> **Rows**:
━━━
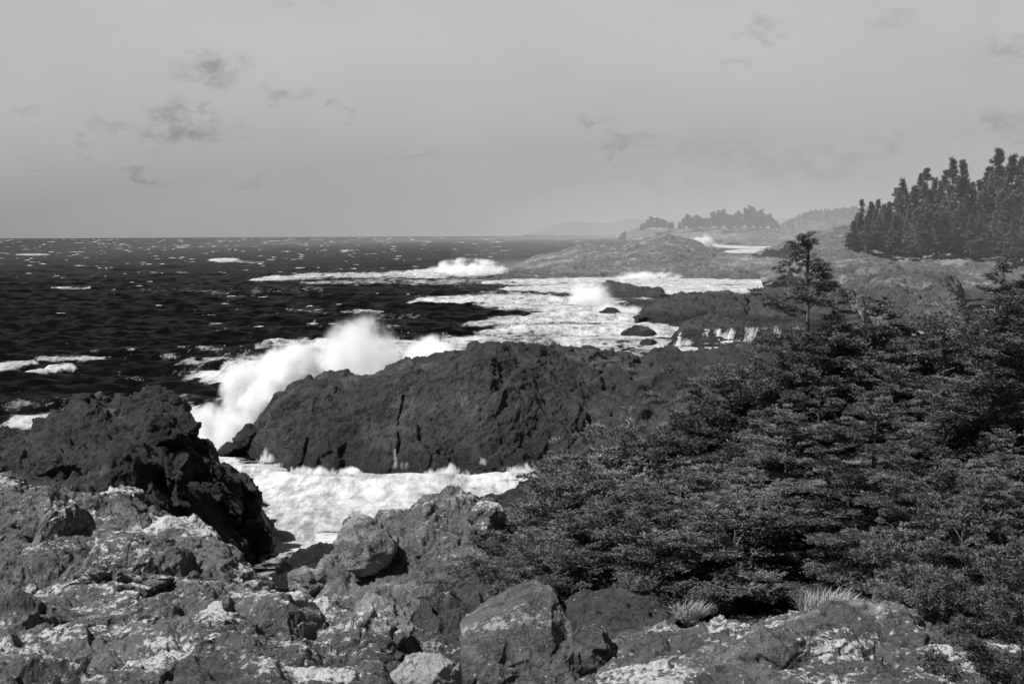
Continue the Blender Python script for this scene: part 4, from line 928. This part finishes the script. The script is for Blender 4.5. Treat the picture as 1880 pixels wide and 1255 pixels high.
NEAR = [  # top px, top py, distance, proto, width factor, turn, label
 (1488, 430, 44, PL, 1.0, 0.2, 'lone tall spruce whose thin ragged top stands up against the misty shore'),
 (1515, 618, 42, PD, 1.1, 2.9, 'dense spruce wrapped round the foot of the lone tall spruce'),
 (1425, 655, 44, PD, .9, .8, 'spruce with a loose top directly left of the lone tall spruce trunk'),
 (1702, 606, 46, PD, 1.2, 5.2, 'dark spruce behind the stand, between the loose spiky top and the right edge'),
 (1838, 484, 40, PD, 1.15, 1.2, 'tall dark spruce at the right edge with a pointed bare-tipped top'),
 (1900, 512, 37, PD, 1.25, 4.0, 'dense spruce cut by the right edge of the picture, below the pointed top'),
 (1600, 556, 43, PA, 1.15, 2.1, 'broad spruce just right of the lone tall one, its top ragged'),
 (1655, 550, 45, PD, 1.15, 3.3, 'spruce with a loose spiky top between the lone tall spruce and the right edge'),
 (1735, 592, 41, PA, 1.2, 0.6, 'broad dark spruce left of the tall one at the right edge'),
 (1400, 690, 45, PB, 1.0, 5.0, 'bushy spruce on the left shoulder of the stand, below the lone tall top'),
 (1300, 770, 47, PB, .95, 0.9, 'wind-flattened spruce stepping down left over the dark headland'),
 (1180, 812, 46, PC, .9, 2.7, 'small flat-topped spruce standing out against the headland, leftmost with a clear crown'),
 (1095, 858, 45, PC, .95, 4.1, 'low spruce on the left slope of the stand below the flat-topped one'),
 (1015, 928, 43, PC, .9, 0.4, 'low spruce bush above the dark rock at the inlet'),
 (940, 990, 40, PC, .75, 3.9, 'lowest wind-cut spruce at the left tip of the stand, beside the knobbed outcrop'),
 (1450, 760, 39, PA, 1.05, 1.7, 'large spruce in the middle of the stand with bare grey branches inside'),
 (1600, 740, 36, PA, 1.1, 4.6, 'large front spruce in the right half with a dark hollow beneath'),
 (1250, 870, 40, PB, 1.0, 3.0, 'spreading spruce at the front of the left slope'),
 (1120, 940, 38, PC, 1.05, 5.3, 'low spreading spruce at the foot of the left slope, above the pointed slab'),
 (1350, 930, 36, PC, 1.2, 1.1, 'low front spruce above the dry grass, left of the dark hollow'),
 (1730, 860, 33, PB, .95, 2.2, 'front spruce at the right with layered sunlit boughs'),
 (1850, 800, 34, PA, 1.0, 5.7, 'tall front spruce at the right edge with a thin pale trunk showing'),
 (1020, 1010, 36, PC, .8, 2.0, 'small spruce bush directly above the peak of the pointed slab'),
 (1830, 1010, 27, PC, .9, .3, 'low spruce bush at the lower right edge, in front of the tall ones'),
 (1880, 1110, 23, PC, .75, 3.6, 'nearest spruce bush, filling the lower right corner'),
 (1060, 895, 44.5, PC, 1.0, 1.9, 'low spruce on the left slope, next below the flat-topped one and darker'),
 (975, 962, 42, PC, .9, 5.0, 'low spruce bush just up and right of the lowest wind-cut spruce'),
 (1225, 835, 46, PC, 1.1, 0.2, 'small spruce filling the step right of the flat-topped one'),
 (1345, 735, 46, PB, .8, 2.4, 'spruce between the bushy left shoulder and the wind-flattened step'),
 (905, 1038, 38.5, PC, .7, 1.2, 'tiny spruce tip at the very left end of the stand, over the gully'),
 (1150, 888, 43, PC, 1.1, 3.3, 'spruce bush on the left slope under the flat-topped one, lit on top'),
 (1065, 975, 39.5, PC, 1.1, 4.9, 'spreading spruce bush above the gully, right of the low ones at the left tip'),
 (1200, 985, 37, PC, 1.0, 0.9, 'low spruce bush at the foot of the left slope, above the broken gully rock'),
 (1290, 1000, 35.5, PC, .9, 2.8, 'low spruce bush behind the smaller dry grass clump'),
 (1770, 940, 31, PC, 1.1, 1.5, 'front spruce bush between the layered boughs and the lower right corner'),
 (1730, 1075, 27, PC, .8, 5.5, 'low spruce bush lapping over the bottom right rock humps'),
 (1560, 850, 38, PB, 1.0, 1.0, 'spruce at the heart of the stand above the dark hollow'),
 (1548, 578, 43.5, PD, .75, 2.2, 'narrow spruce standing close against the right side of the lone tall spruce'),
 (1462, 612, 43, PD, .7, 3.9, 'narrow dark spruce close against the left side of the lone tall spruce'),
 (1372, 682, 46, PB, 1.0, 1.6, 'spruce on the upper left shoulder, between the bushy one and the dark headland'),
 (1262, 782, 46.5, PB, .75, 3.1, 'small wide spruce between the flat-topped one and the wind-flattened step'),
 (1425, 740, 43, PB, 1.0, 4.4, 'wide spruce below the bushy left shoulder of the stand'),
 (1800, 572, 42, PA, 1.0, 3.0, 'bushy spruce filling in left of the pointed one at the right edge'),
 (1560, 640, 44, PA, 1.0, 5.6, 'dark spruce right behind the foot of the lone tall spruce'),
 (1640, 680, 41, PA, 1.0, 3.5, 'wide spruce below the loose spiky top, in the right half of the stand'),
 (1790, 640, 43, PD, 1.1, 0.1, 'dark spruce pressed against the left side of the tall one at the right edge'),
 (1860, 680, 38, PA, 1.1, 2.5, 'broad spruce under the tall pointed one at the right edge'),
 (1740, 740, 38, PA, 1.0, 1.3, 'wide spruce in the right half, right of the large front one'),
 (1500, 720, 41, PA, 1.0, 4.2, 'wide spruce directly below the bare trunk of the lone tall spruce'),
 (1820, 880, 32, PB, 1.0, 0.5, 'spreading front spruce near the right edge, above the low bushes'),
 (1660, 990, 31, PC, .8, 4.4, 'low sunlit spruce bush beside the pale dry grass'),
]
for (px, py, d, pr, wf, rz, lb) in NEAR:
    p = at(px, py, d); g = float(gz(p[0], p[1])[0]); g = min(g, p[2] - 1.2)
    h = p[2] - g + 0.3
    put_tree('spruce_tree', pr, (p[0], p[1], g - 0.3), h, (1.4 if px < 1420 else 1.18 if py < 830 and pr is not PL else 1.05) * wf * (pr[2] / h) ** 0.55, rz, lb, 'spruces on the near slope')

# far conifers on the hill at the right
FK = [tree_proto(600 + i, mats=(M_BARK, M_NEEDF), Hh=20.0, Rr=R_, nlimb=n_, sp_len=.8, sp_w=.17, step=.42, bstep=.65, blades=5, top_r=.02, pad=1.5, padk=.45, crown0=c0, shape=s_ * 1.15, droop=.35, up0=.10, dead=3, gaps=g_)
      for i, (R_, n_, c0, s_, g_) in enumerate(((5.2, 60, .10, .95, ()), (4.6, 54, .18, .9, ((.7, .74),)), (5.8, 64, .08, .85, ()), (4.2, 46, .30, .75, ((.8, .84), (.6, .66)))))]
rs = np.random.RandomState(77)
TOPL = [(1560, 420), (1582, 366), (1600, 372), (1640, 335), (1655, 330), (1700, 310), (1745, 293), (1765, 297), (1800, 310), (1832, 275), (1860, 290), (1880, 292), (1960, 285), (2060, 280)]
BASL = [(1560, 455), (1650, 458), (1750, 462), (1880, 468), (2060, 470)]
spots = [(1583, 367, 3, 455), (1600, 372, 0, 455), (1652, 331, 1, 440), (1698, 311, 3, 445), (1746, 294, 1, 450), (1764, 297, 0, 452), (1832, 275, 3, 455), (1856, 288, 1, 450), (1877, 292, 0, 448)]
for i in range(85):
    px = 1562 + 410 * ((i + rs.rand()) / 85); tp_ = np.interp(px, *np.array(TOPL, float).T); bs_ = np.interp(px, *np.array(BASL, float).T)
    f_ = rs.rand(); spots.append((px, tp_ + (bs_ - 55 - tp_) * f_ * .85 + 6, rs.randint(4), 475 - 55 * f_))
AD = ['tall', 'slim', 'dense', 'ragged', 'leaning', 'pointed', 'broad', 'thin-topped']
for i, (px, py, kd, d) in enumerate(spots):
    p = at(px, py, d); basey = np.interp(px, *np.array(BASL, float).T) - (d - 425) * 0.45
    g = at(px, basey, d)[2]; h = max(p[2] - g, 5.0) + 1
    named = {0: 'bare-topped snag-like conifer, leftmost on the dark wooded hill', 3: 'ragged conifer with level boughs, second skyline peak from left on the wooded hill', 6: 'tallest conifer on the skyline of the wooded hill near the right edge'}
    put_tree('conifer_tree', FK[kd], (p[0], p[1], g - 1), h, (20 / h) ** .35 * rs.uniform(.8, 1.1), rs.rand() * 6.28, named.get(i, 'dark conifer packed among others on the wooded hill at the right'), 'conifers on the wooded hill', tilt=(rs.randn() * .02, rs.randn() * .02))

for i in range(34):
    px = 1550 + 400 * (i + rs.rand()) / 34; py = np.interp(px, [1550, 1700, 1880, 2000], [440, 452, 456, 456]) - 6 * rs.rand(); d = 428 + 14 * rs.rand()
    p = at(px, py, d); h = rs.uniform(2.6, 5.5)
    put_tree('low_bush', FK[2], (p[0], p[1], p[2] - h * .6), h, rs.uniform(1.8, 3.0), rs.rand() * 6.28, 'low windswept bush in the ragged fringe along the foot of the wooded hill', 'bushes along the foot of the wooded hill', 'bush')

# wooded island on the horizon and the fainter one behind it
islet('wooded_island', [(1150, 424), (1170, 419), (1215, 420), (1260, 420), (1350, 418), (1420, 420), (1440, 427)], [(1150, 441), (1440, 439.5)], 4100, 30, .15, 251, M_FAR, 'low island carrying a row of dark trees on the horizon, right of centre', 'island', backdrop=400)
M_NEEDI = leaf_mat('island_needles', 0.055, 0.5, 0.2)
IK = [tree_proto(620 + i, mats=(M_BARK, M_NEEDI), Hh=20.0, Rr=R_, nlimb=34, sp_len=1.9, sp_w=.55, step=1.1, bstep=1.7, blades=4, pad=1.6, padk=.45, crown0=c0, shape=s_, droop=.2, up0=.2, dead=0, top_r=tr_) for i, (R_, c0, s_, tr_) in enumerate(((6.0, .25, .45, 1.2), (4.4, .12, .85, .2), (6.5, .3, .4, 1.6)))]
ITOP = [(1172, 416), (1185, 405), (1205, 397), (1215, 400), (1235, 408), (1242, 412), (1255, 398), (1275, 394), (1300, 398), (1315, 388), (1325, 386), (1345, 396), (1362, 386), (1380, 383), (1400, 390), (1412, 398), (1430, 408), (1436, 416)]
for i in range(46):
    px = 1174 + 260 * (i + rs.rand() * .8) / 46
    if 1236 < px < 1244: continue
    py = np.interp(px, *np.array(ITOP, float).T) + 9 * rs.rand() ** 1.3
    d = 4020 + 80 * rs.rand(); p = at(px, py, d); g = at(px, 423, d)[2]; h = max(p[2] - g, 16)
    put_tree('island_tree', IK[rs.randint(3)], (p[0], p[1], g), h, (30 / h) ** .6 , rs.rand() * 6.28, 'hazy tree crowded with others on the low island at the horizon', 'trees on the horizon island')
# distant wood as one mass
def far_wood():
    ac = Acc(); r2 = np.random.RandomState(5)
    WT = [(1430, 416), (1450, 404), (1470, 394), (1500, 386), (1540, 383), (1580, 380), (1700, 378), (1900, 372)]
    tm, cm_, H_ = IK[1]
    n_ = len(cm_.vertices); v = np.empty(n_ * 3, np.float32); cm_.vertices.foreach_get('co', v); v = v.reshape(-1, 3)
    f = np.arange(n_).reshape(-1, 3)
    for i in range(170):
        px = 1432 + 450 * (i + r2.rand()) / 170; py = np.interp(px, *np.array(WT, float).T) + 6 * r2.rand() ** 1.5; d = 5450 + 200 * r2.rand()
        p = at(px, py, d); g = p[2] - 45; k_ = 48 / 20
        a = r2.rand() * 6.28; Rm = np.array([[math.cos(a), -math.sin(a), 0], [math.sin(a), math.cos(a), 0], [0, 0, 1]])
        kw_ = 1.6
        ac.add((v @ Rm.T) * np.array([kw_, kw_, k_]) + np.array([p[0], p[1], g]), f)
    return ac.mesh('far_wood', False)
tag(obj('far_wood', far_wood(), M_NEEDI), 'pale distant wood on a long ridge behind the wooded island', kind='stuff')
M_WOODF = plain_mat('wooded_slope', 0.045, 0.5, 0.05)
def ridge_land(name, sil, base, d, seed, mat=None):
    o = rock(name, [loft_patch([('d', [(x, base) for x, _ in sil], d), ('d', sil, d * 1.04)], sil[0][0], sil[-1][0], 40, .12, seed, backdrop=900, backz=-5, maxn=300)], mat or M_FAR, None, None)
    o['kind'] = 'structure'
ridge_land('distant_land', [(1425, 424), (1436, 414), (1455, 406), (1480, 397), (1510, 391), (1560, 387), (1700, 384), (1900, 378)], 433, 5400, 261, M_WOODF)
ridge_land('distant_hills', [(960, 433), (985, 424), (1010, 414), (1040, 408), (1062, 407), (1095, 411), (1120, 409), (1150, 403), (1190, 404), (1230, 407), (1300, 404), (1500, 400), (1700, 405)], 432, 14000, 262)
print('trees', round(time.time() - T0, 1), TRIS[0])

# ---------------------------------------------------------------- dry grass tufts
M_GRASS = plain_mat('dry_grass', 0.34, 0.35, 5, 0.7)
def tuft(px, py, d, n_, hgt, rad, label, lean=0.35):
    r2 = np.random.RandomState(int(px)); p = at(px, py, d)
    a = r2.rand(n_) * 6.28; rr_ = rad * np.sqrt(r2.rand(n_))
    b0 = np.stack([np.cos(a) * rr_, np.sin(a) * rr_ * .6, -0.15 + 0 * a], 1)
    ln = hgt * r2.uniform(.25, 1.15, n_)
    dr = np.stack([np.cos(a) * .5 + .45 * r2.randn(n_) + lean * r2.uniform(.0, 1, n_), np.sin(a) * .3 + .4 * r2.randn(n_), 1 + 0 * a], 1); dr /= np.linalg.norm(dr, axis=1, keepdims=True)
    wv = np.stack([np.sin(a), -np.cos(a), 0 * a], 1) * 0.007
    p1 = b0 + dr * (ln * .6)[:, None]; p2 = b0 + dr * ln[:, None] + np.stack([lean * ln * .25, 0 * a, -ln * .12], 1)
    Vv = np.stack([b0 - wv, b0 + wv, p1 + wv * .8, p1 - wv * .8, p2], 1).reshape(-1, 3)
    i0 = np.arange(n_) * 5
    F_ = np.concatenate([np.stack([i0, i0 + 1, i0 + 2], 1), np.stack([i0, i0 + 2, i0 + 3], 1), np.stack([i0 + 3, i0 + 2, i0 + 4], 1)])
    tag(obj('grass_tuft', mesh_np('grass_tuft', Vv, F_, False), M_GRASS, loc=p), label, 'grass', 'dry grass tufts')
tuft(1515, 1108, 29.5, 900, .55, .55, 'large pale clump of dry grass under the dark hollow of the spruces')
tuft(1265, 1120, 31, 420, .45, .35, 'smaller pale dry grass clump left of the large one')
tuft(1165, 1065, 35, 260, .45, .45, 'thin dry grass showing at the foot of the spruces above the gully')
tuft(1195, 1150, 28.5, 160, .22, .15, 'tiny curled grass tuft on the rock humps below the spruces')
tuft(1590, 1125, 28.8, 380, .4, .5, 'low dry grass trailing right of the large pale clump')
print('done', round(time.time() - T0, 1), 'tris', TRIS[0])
━━━
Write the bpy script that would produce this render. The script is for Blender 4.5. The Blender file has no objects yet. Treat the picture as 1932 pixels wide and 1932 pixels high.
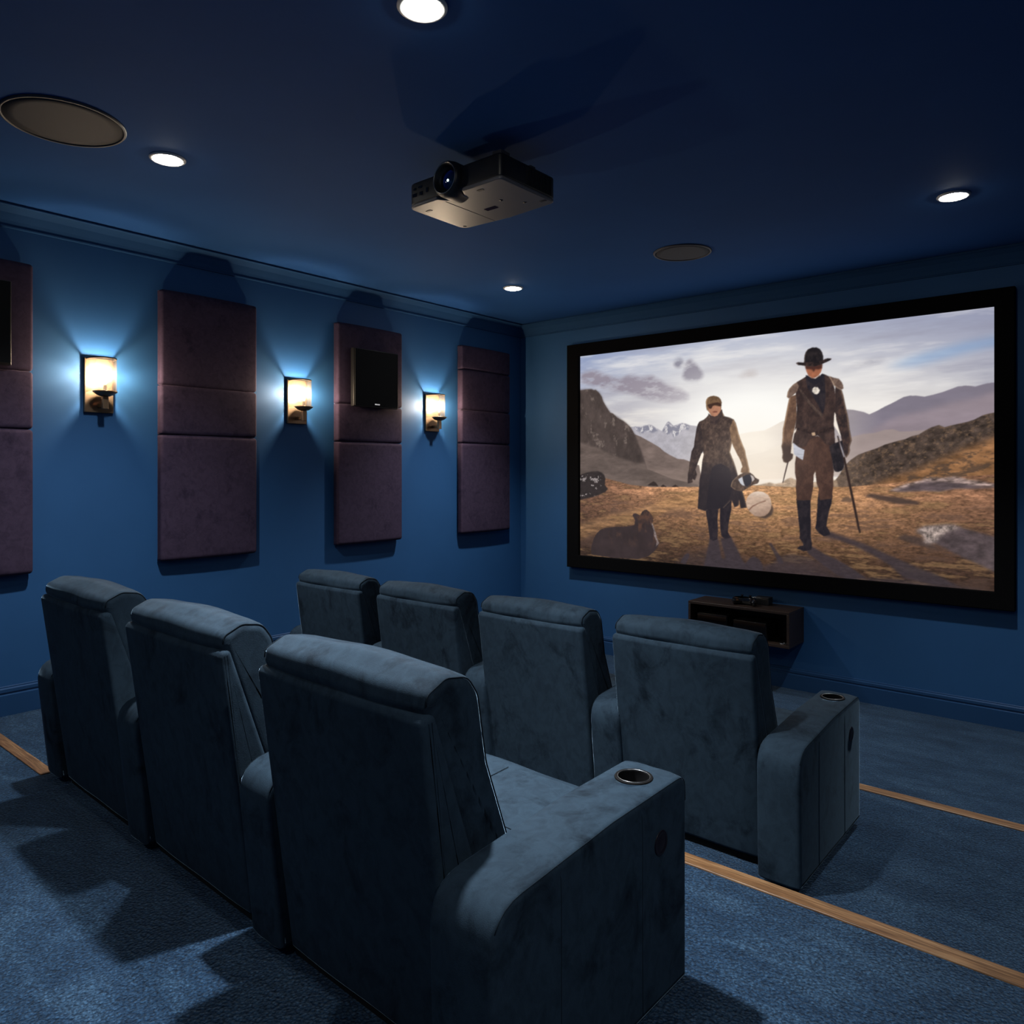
━━━
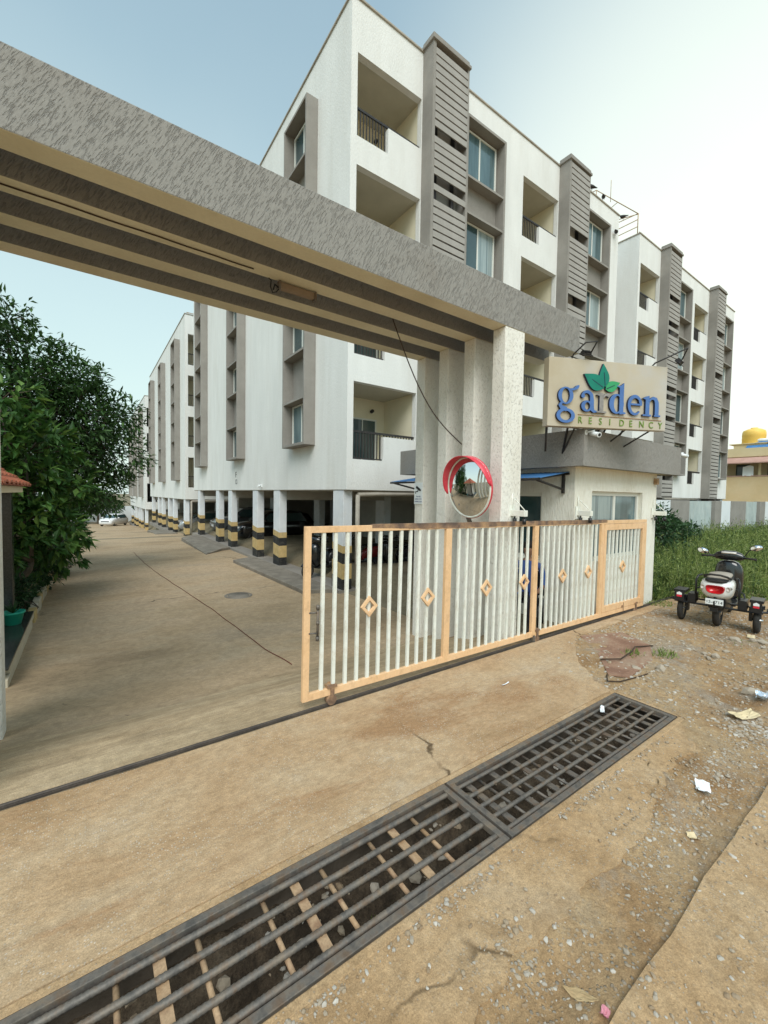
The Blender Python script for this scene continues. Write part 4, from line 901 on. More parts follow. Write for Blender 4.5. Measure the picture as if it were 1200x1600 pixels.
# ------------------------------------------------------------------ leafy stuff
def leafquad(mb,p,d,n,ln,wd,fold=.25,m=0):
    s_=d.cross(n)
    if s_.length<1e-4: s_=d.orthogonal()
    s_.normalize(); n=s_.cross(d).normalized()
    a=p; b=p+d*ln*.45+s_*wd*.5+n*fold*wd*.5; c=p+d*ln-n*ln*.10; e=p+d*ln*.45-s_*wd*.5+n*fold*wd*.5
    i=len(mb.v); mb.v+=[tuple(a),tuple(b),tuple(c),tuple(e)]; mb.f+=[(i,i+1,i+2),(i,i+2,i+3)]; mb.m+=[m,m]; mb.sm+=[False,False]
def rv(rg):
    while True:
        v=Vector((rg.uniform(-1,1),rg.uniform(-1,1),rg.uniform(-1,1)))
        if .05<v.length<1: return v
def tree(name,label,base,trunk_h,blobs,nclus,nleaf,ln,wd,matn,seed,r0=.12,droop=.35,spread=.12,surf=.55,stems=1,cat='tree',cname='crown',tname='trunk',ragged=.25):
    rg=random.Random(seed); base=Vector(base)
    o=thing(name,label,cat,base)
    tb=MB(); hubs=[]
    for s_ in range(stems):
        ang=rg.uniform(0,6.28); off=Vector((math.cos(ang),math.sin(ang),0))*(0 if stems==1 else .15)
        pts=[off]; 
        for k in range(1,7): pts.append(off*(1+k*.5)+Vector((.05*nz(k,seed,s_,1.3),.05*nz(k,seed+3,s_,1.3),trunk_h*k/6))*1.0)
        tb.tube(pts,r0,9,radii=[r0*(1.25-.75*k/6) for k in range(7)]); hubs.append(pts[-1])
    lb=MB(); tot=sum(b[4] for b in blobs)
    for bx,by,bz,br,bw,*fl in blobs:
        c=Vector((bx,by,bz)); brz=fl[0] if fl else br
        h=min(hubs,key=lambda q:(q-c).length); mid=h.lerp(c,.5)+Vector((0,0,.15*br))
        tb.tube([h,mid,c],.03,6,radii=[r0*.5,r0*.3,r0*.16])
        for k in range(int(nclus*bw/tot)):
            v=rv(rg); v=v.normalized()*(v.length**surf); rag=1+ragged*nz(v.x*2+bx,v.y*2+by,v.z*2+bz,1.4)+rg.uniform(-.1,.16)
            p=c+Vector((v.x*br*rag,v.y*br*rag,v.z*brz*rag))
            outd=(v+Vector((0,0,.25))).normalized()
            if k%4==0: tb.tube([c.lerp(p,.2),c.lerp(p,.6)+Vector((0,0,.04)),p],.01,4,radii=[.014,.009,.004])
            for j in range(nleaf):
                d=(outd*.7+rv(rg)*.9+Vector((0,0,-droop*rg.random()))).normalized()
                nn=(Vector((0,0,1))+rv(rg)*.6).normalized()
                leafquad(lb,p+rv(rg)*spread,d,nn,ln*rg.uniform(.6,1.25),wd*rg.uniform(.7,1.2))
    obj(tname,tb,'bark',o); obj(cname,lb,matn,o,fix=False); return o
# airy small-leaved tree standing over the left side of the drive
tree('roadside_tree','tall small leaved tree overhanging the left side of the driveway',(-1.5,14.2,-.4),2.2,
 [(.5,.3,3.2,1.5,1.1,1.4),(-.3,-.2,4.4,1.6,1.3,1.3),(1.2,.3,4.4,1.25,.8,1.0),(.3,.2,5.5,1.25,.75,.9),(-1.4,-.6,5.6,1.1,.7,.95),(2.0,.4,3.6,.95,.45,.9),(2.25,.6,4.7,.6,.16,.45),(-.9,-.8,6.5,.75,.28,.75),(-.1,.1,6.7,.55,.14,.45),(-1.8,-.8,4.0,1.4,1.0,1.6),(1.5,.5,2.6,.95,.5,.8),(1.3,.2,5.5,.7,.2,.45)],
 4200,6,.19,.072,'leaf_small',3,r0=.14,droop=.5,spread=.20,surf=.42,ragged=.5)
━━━
> **Goal**: Collect the lines of the records that include the string "part".

> **Full answer**:
Continue the Blender Python script for this scene: part 4, from line 928. This part finishes the script. The script is for Blender 4.5. Treat the picture as 1880 pixels wide and 1255 pixels high.
The Blender Python script for this scene continues. Write part 4, from line 901 on. More parts follow. Write for Blender 4.5. Measure the picture as if it were 1200x1600 pixels.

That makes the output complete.